▸ Source records
• • • • •

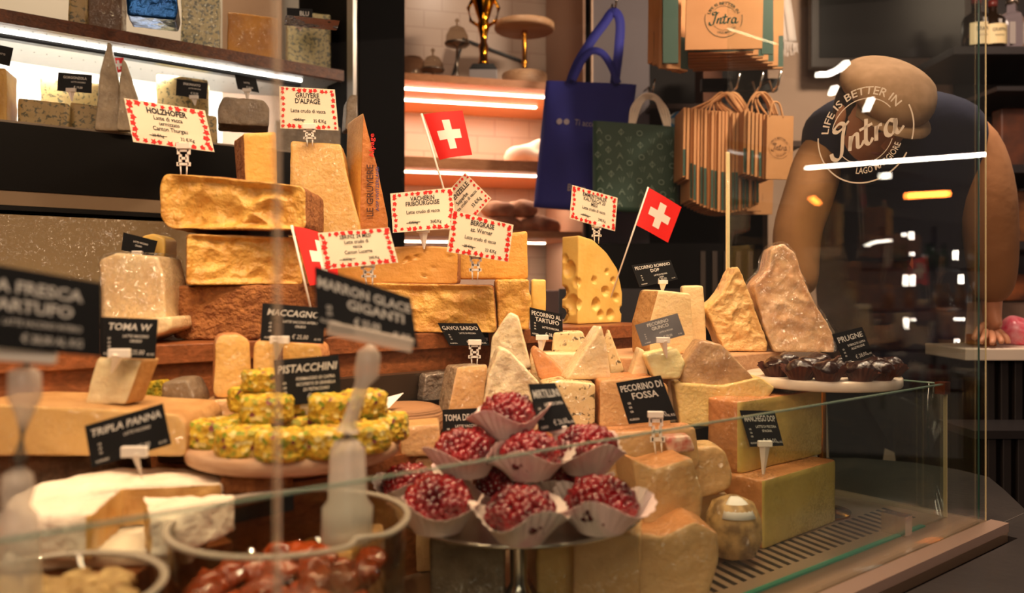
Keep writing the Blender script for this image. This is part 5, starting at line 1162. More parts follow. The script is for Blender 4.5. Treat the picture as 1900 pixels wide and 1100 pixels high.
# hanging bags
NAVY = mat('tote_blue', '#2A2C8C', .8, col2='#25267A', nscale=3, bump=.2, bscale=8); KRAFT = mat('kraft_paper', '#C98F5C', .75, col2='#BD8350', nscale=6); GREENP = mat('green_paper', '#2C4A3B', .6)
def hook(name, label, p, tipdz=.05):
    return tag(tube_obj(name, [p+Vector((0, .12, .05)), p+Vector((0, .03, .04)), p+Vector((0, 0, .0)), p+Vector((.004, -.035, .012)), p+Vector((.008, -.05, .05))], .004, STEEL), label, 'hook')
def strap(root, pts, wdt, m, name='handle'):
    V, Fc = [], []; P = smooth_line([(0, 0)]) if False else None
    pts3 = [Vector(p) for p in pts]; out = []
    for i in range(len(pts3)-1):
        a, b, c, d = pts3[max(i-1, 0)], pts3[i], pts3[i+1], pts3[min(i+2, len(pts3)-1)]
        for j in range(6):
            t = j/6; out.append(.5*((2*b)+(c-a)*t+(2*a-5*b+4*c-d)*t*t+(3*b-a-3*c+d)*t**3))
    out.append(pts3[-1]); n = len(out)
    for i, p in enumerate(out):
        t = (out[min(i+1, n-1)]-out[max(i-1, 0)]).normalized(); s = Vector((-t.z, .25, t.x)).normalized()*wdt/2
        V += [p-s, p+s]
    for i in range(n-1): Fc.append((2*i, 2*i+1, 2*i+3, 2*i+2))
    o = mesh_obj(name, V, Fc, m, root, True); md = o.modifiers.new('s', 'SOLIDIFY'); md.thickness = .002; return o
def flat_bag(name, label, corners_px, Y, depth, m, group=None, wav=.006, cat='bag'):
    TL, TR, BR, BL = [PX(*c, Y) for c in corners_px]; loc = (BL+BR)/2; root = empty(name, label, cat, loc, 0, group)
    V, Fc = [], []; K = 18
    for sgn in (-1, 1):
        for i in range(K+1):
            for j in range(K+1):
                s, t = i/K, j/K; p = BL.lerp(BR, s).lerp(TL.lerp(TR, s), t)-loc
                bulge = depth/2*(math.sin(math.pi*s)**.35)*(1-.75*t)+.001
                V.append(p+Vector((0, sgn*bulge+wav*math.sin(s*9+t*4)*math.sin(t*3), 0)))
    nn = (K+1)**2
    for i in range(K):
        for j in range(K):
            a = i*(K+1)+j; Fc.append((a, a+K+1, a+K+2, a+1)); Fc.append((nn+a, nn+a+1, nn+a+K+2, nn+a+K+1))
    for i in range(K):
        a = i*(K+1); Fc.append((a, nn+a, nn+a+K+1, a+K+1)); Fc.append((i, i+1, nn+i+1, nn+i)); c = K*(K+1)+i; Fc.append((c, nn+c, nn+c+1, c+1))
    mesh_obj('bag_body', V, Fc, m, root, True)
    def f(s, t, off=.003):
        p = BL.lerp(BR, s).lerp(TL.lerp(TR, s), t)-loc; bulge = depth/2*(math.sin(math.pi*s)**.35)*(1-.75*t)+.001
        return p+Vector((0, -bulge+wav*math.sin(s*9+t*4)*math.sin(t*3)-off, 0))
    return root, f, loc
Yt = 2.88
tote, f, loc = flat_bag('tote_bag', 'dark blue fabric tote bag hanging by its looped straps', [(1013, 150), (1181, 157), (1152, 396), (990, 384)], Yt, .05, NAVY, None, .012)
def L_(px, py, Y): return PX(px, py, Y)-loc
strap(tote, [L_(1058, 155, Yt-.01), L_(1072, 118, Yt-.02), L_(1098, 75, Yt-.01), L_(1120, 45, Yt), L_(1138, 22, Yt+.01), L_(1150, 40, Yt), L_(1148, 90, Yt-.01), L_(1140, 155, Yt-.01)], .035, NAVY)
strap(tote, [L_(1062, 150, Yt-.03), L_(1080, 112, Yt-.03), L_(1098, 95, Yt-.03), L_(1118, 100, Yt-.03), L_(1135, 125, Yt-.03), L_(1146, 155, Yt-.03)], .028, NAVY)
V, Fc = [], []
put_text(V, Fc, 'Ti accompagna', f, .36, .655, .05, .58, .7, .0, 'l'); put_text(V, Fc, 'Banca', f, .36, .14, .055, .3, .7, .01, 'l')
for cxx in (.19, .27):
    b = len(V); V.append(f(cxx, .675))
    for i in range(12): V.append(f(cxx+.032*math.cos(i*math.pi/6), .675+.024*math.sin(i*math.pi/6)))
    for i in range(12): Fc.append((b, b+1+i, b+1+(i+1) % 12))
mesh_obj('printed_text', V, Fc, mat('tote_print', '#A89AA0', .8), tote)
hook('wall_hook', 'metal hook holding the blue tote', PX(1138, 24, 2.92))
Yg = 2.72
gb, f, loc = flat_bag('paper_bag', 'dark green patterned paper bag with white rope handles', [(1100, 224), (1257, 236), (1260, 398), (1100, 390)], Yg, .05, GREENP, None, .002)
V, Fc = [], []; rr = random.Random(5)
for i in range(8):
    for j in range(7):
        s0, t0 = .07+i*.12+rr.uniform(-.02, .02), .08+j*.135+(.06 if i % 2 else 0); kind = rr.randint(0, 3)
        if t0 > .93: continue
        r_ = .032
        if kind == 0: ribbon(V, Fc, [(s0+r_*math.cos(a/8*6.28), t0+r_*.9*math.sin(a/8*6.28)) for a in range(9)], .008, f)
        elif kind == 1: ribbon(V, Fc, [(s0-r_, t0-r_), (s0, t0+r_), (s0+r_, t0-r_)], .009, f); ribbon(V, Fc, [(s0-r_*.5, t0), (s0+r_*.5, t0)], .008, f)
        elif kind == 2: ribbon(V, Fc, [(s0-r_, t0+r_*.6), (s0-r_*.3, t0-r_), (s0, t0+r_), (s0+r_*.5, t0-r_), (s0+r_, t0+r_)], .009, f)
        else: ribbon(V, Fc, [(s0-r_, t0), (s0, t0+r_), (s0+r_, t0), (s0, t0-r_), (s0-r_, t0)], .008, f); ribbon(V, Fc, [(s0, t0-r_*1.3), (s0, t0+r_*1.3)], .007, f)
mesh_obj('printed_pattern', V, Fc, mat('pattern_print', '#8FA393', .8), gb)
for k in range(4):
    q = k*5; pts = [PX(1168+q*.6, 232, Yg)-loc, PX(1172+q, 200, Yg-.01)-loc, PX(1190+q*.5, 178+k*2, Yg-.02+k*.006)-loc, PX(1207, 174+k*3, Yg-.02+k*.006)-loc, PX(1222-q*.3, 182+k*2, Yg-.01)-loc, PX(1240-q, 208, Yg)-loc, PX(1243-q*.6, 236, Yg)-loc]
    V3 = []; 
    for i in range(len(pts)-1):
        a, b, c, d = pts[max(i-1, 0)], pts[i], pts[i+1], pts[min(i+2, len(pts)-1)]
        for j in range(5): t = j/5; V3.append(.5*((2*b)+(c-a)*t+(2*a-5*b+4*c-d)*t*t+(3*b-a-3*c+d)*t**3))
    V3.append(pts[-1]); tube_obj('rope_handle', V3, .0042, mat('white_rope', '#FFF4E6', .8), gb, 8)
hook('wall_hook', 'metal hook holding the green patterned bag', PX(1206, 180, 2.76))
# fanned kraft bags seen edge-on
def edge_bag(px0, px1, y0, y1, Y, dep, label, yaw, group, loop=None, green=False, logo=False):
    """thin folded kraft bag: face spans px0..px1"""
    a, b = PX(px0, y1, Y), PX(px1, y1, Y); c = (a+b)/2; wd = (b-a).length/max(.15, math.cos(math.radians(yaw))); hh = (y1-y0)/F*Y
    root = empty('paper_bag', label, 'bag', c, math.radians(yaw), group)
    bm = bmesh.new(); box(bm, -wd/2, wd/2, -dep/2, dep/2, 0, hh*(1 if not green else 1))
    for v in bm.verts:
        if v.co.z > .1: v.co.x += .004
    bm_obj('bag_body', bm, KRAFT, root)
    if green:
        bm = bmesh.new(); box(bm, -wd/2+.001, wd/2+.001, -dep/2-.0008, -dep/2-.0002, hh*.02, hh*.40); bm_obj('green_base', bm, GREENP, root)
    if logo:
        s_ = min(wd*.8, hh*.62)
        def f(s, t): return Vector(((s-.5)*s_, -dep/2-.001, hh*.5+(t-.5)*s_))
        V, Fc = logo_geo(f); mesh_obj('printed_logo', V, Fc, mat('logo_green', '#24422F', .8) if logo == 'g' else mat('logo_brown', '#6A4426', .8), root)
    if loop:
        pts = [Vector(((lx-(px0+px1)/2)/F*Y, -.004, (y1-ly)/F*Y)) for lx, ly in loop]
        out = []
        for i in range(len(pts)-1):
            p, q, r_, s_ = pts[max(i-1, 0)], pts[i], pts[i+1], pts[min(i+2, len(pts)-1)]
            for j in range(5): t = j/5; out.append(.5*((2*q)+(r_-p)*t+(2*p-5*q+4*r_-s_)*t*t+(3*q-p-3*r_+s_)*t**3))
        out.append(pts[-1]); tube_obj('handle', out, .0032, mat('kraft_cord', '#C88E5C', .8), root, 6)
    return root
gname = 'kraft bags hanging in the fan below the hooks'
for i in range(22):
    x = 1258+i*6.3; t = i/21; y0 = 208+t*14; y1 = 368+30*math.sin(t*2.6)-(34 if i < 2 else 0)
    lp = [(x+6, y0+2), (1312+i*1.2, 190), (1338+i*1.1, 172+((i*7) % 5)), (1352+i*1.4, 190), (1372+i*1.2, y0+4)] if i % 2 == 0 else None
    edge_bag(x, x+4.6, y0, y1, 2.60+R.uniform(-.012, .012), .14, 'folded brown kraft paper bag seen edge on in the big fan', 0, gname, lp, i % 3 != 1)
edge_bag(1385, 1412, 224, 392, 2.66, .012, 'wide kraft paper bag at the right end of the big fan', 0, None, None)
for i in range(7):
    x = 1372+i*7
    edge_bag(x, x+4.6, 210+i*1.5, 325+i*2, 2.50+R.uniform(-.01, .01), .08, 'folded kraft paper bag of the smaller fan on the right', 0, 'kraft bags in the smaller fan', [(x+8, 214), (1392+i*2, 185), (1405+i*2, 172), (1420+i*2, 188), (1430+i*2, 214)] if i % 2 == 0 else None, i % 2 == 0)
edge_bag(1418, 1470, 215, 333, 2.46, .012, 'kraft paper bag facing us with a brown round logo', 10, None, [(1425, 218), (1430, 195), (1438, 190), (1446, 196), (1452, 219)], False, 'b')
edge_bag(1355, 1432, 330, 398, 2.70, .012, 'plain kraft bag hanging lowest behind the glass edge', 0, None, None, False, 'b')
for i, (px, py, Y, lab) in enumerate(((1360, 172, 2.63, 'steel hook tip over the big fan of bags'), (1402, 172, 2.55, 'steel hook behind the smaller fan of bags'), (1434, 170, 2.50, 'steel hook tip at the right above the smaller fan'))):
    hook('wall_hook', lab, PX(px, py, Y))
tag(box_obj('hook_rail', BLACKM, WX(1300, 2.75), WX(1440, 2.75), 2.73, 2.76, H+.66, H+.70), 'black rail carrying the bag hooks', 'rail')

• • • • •

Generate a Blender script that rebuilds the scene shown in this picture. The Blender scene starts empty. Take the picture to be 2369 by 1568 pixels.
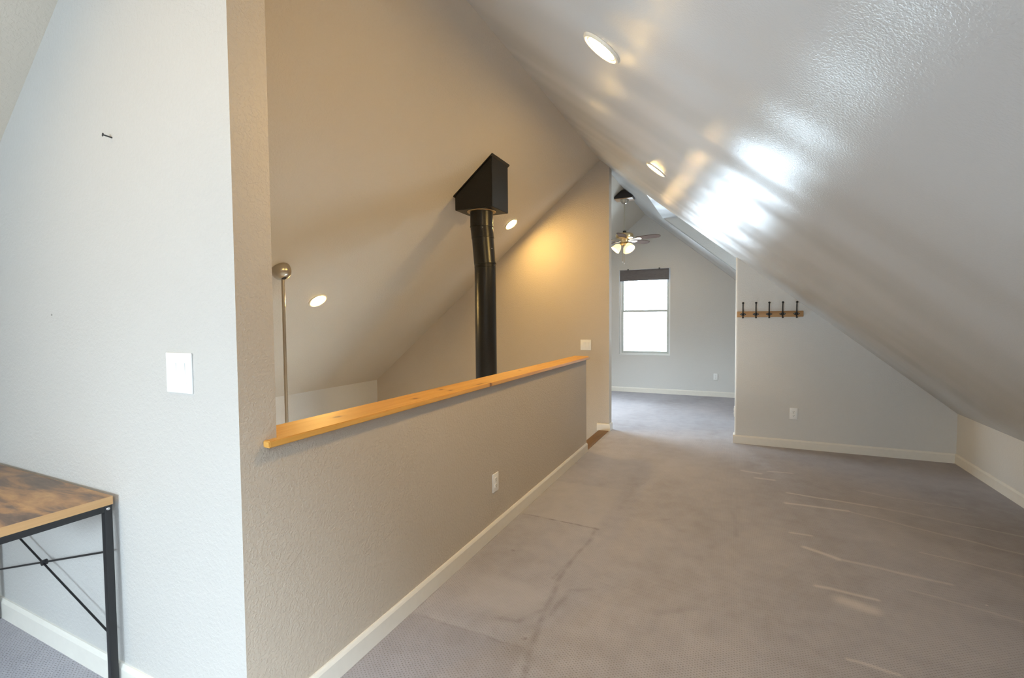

• • • • •

▸ Given task
Extract every line containing the string "this" from the data above.

▸ Task solution
Keep writing the Blender script for this image. This is part 5, starting at line 1162. More parts follow. The script is for Blender 4.5. Treat the picture as 1900 pixels wide and 1100 pixels high.
Generate a Blender script that rebuilds the scene shown in this picture. The Blender scene starts empty. Take the picture to be 2369 by 1568 pixels.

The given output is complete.